### What to produce
State how many lines of the data contain the word "scene", and write nothing besides the number.

▬▬▬

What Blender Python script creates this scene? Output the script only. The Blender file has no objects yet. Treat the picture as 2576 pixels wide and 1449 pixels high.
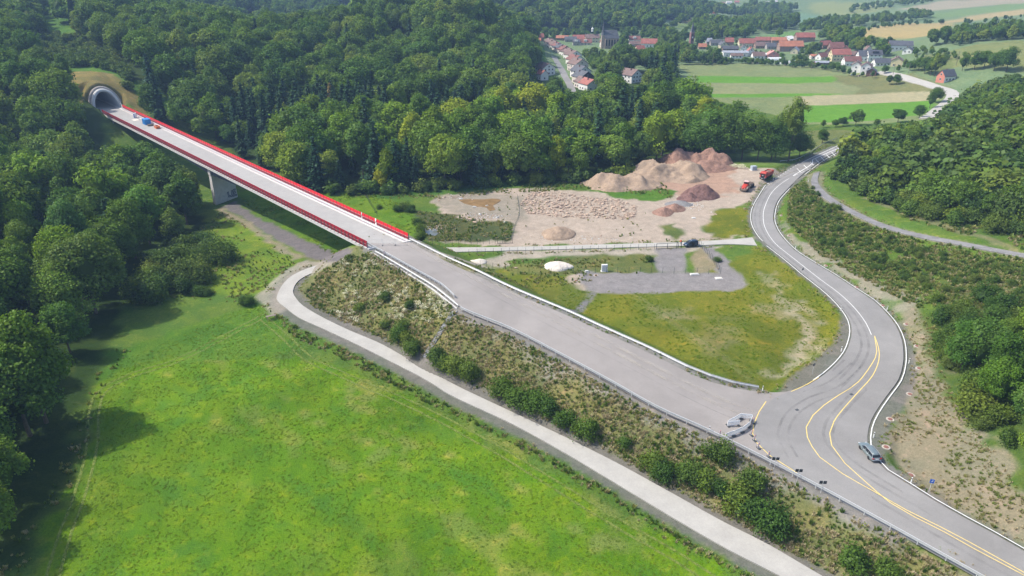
import bpy, bmesh, math, random
import numpy as np
from mathutils import Vector, Matrix
from mathutils.geometry import delaunay_2d_cdt
from mathutils import noise as mnoise
random.seed(7); RS = np.random.RandomState(7)
S = bpy.context.scene
COL = S.collection

# ------------------------------------------------------------------ camera, sky, sun, exposure
FOC, YH, CH = 1760.0, -110.0, 84.0          # survey of the drone: focal length (px of a 2576 px wide picture), horizon row, height
TILT = math.atan((724.5 - YH) / FOC)
cam = bpy.data.cameras.new("camera"); camo = bpy.data.objects.new("camera", cam); COL.objects.link(camo)
camo.location = (0, 0, CH); camo.rotation_euler = (math.radians(90) - TILT, 0, 0)
cam.sensor_width = 36; cam.sensor_fit = 'HORIZONTAL'; cam.lens = FOC / 2576 * 36
cam.clip_start = 1; cam.clip_end = 20000
S.camera = camo
SUN_AZ = math.radians(-82)                   # direction the light comes from, clockwise from +Y (camera forward)
SUN_EL = math.radians(50)
W = bpy.data.worlds.new("World"); S.world = W; W.use_nodes = True
wn = W.node_tree; bg = wn.nodes["Background"]
sk = wn.nodes.new("ShaderNodeTexSky"); sk.sky_type = 'NISHITA'; sk.sun_disc = False
sk.sun_elevation = SUN_EL; sk.sun_rotation = SUN_AZ; sk.air_density = 1.0; sk.dust_density = 2.0; sk.ozone_density = 1.0
wn.links.new(sk.outputs[0], bg.inputs[0]); bg.inputs[1].default_value = 0.145
sl = bpy.data.lights.new("sun", 'SUN'); sl.energy = 3.5; sl.angle = math.radians(1.2); sl.color = (1.0, 0.94, 0.83)
so = bpy.data.objects.new("sun", sl); COL.objects.link(so)
sd = Vector((math.sin(SUN_AZ) * math.cos(SUN_EL), math.cos(SUN_AZ) * math.cos(SUN_EL), math.sin(SUN_EL)))
so.rotation_euler = sd.to_track_quat('Z', 'Y').to_euler(); so.location = (-200, 0, 300)
S.view_settings.view_transform = 'Standard'; S.view_settings.look = 'None'
S.view_settings.exposure = 0.75; S.view_settings.gamma = 1.0
S.view_settings.use_curve_mapping = False
S.render.engine = 'CYCLES'
S.cycles.max_bounces = 5; S.cycles.diffuse_bounces = 3; S.cycles.glossy_bounces = 2
S.cycles.transmission_bounces = 2; S.cycles.volume_bounces = 0; S.cycles.transparent_max_bounces = 6
S.cycles.use_adaptive_sampling = True; S.cycles.adaptive_threshold = 0.02
S.cycles.use_denoising = True
S.cycles.caustics_reflective = False; S.cycles.caustics_refractive = False

# ------------------------------------------------------------------ survey helpers: where a sight line meets a level or the terrain
CT, ST = math.cos(TILT), math.sin(TILT)
def ray(x, y):
    a = (x - 1288) / FOC; b = -(y - 724.5) / FOC
    return (a, CT + b * ST, -ST + b * CT)
def G(x, y, z=0.0):
    d = ray(x, y); t = (z - CH) / d[2]
    return (d[0] * t, d[1] * t, z)
def proj(X, Y, Z):
    dz = Z - CH; zc = Y * CT - dz * ST; yc = Y * ST + dz * CT
    return 1288 + FOC * X / zc, 724.5 - FOC * yc / zc

def catmull(pts, step=2.0):
    """resample a polyline (tuples of any length) smoothly, about every `step` units of the first two coordinates"""
    P = [np.array(p, float) for p in pts]; out = []
    for i in range(len(P) - 1):
        p0 = P[i - 1] if i > 0 else 2 * P[0] - P[1]
        p1, p2 = P[i], P[i + 1]
        p3 = P[i + 2] if i + 2 < len(P) else 2 * P[-1] - P[-2]
        n = max(1, int(np.linalg.norm((p2 - p1)[:2]) / step))
        for k in range(n):
            t = k / n
            out.append(0.5 * (2 * p1 + (p2 - p0) * t + (2 * p0 - 5 * p1 + 4 * p2 - p3) * t * t + (3 * p1 - p0 - 3 * p2 + p3) * t ** 3))
    out.append(P[-1]); return np.array(out)

class TPS:
    def __init__(s, pts, reg=0.5):
        P = np.array(pts, float); s.xy = P[:, :2] / 100; n = len(P)
        K = s.k(s.xy, s.xy) + np.eye(n) * reg * 0.01
        A = np.zeros((n + 3, n + 3)); A[:n, :n] = K; A[:n, n] = 1; A[:n, n + 1:] = s.xy; A[n, :n] = 1; A[n + 1:, :n] = s.xy.T
        b = np.zeros(n + 3); b[:n] = P[:, 2]; s.w = np.linalg.solve(A, b)
    def k(s, a, b):
        d2 = ((a[:, None, :] - b[None, :, :]) ** 2).sum(-1)
        return 0.5 * d2 * np.log(d2 + 1e-9)
    def __call__(s, X, Y):
        X = np.atleast_1d(np.asarray(X, float)); Y = np.atleast_1d(np.asarray(Y, float)); sh = X.shape
        q = np.stack([X.ravel(), Y.ravel()], 1) / 100; out = np.empty(len(q)); n = len(s.xy)
        for i in range(0, len(q), 40000):
            c = q[i:i + 40000]; out[i:i + 40000] = s.k(c, s.xy) @ s.w[:n] + s.w[n] + c @ s.w[n + 1:]
        return out.reshape(sh)

# ------------------------------------------------------------------ levels of the made roads
ROADC = [(925, 617, 9.5), (1026, 606, 9.5), (1144, 750, 8.8), (1288, 740, 8.4), (1300, 830, 8.0), (1426, 797, 7.7), (1550, 966, 7.0), (1635, 893, 6.6),
         (1728, 940, 6.0), (1790, 1090, 5.6), (1915, 990, 5.0), (1932, 1160, 5.0), (2065, 1230, 4.8), (2225, 1318, 4.8), (2445, 1445, 5.0), (2700, 1580, 5.2),
         (2259, 966, 4.7), (2189, 1076, 4.6), (2289, 1218, 4.8), (2432, 1303, 5.0), (2576, 1383, 5.2), (2760, 1490, 5.4), (3150, 1712, 5.8), (3130, 1815, 5.7),
         (2276, 890, 4.8), (2232, 788, 4.6), (2152, 725, 4.3), (2042, 656, 3.8), (1970, 598, 3.3), (1947, 543, 2.9), (1985, 473, 2.9), (2075, 400, 3.1), (2129, 373, 3.2),
         (1999, 417, 2.9), (1932, 463, 2.8), (1890, 540, 2.8), (1908, 593, 3.0), (1975, 653, 3.5), (2065, 726, 4.0), (2135, 806, 4.4), (2124, 886, 4.6), (2032, 966, 4.7),
         (2340, 292, 5.0), (2400, 232, 6.0), (2230, 186, 5.5)]
ZR = TPS([G(*c) for c in ROADC], 1.0)
def on_road(x, y, dz=0.0):
    z = 5.0
    for _ in range(14):
        p = G(x, y, z); z = 0.5 * z + 0.5 * float(ZR(p[0], p[1])[0])
    p = G(x, y, z); return (p[0], p[1], z + dz)

# ------------------------------------------------------------------ natural ground levels
NAT = [G(*c) for c in [
    (0, 1449, 0), (600, 1449, 0), (1300, 1449, 0), (1900, 1449, .3), (700, 1000, 0), (300, 900, 0), (250, 1100, 0), (1200, 1100, .2), (1600, 1300, .3), (0, 1800, 0), (1288, 1900, 0), (2300, 1650, 1.0),
    (720, 740, .6), (900, 870, .4), (640, 640, -.8), (560, 600, -2.2), (545, 518, -5), (600, 480, -5), (620, 545, -4.2), (480, 560, -4), (700, 600, -1.6), (700, 540, -3), (850, 645, .3), (800, 480, -1.5), (950, 520, 0), (1000, 500, 0), (1060, 560, 0),
    (1200, 560, .8), (1300, 510, 1), (1500, 540, 1.5), (1750, 560, 2), (1736, 618, 2), (1200, 626, .8), (1500, 621, 1.2), (1800, 470, 2.3), (1200, 680, 1), (1400, 700, 1.5), (1550, 730, 1.8), (1750, 700, 2),
    (1700, 800, 2.8), (1900, 850, 3.4), (1950, 700, 3), (1800, 930, 4.2), (1990, 414, 2.2), (2100, 340, 2.2), (1900, 230, 1.8), (1750, 175, 2), (2250, 210, 3.5), (2300, 290, 3.5), (1000, 440, 0), (1300, 447, .3), (1500, 440, .8),
    (1600, 260, 1.5), (1300, 300, 1), (400, 600, -3), (250, 760, 0), (60, 1250, 0), (0, 1000, 1), (0, 700, 2), (150, 500, 2),
    (2060, 440, 4.5), (2150, 500, 6.2), (2300, 560, 9), (2450, 620, 11), (2576, 652, 12.5), (2330, 690, 7), (2450, 760, 10.5), (2576, 850, 12), (2350, 860, 5.8), (2450, 950, 7.5), (2576, 1100, 10), (2400, 1150, 5.6),
    (2576, 1300, 6.3), (2720, 1500, 6.5), (2050, 560, 4.5), (2150, 640, 5.5), (2330, 1030, 5)]]
NAT += [(-150, 285, -6), (-175, 315, -3), (-120, 300, -4), (-216, 366, 21), (-226, 377, 25), (-195, 378, 13), (-238, 392, 27), (-225, 410, 24), (-250, 380, 20), (-283, 480, 27), (-330, 560, 38), (-240, 330, 9), (-407, 600, 40), (-300, 400, 24), (-330, 300, 18),
        (-250, 220, 5), (-330, 200, 16), (-230, 120, 4), (-350, 60, 16), (-420, 400, 34), (-200, 0, 4), (-110, 378, 4), (-60, 400, 3), (-160, 400, 6), (-180, 470, 22), (-105, 500, 15), (-60, 540, 25), (-90, 600, 36), (-300, 600, 41), (-178, 560, 24), (-225, 520, 26), (-200, 640, 14), (-150, 640, 22),
        (-18, 590, 28), (2, 620, 13), (12, 560, 3), (20, 650, 5), (10, 500, 1.5), (-40, 450, 6), (-30, 680, 34), (-80, 720, 38), (-225, 740, 4), (-150, 760, 12), (25, 760, 4), (-30, 780, 18), (44, 560, 3), (41, 714, 4), (97, 731, 2), (150, 740, 2), (240, 700, 2), (300, 600, 2.5), (250, 560, 2.5), (200, 480, 2),
        (100, 870, 3), (0, 860, 10), (200, 930, 3), (190, 1000, 9), (100, 990, 24), (50, 1100, 50), (150, 1080, 28), (0, 1000, 40), (-120, 950, 20), (240, 1100, -2), (150, 1300, 70),
        (-200, 1000, 8), (-330, 1000, 25), (-450, 900, 60), (-400, 1500, 75), (-100, 1600, 90), (-900, 900, 90), (-700, 400, 70), (-700, 0, 50),
        (300, 1000, -3), (400, 1000, -1), (350, 1400, -8), (500, 1500, -2), (350, 2000, -10), (600, 2300, 15), (444, 1025, 2), (500, 900, 7), (434, 800, 13), (540, 800, 17), (338, 520, 21), (300, 520, 12), (290, 560, 7), (330, 640, 8), (380, 600, 22), (430, 620, 24), (500, 640, 26), (450, 520, 30), (400, 430, 30),
        (700, 1000, 18), (816, 1200, 20), (900, 1450, 22), (1300, 1300, 40), (1100, 1800, 45), (900, 2400, 40), (800, 700, 50), (700, 400, 65), (315, 526, 8),
        (237, 388, 4.5), (235, 335, 17), (260, 290, 25), (310, 250, 35), (178, 232, 16), (200, 260, 18), (205, 300, 15), (150, 300, 8), (170, 200, 15), (115, 290, 4.5), (190, 340, 7), (270, 400, 8), (330, 420, 14), (200, 180, 22), (250, 120, 32), (170, 110, 20), (130, 60, 9), (200, 0, 15), (400, 150, 55), (0, -300, 5), (500, -200, 40), (-500, -200, 40),
        (2500, 2500, 90), (1500, 3500, 90), (0, 3500, 110), (-2500, 2500, 120), (-2500, 0, 100), (2500, 0, 100), (600, 3000, 60), (-1200, 1800, 110)]
NATZ = TPS(NAT, 0.6)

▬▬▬

### Solution to this task
2